Lacroix also appealed directly to employees to help. “You know the details of your particular operations best. Look around; think hard about what it is you do. If you have an idea as to how your unit or department could cut costs over the coming year, pass that idea on to your director."

(...)

A couple things of note.

First: The email came amid THIS. Which Lacroix also defended earlier last week.

Second: The Canadian Media Guild collective agreement with CBC expires this March.

Third: The CMG and CBC start yet another full week of collective agreement planning/discussions today. According to a recent CMG newsletter...

... we will be tackling the issues of Workload, Performance management and staff development, Training and Job security.


Both parties continue to seriously pursue the goal of achieving an early renewal of our Collective agreement and are encouraged in this pursuit by our improved relationship and our new problem-solving process.

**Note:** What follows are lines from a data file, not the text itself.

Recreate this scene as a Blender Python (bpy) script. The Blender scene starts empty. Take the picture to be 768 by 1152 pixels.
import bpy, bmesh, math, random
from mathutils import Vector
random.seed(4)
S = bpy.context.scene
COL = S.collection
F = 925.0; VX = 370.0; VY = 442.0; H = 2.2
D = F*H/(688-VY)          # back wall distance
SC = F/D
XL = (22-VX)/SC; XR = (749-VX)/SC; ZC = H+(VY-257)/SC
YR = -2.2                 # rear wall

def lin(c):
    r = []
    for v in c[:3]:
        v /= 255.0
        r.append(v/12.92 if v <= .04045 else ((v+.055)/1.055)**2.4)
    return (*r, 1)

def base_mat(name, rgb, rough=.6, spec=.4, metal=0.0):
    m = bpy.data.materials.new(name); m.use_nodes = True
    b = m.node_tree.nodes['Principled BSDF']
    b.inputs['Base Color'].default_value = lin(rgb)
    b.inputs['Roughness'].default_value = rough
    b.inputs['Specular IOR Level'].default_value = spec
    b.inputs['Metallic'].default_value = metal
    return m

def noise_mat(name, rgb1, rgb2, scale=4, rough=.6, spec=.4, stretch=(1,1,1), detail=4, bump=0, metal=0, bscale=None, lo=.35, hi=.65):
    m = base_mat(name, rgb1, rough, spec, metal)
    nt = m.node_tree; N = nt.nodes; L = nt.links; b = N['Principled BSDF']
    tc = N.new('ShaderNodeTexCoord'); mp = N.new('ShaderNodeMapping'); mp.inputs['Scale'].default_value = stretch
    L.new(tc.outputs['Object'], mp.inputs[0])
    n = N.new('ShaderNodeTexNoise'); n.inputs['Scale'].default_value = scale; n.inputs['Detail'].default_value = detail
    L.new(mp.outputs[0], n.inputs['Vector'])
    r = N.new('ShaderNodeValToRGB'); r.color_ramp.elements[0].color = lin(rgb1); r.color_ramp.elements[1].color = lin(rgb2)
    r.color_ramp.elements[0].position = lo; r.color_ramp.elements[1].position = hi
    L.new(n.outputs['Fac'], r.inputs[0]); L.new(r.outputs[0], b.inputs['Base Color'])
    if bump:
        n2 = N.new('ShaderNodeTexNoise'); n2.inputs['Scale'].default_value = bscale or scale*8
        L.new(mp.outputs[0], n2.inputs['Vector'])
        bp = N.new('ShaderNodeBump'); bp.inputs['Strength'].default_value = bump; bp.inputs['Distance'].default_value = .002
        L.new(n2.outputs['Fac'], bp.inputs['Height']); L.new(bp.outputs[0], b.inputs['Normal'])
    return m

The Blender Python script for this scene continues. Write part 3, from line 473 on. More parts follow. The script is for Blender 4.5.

All this is a little un-nerving. Actually I've been feeling uneasy about this whole economic shakedown for the past couple weeks now. I can't seem to decide which is more foolish: living in Canada's most expensive province/territory during a recession OR trying to find a new job during a recession.


Thoughts?

PS, I've just decided that Life is a High way is a song I simply don't hear enough of. It reminds me of summers on PEI at my cousins' house, rockin' out to our parents' casette tapes. That and Rhythm of My Heart.

Excuse me while I go have a moment to myself.

2 comments:

Idealistic Pragmatist November 24, 2008 at 2:02 PM  

Hmm. Expecting to find a new job in a recession might be foolish, but there's nothing foolish about just looking, is there?

Good luck, whatever you decide.

towniebastard November 24, 2008 at 2:05 PM  

Feel free to look, but given how shaky things look, you should probably be happy to have a job and not bolt unless you have something else and a contract etched in blood.

I have the funny feeling the next year, at least, is going to be pretty spooky.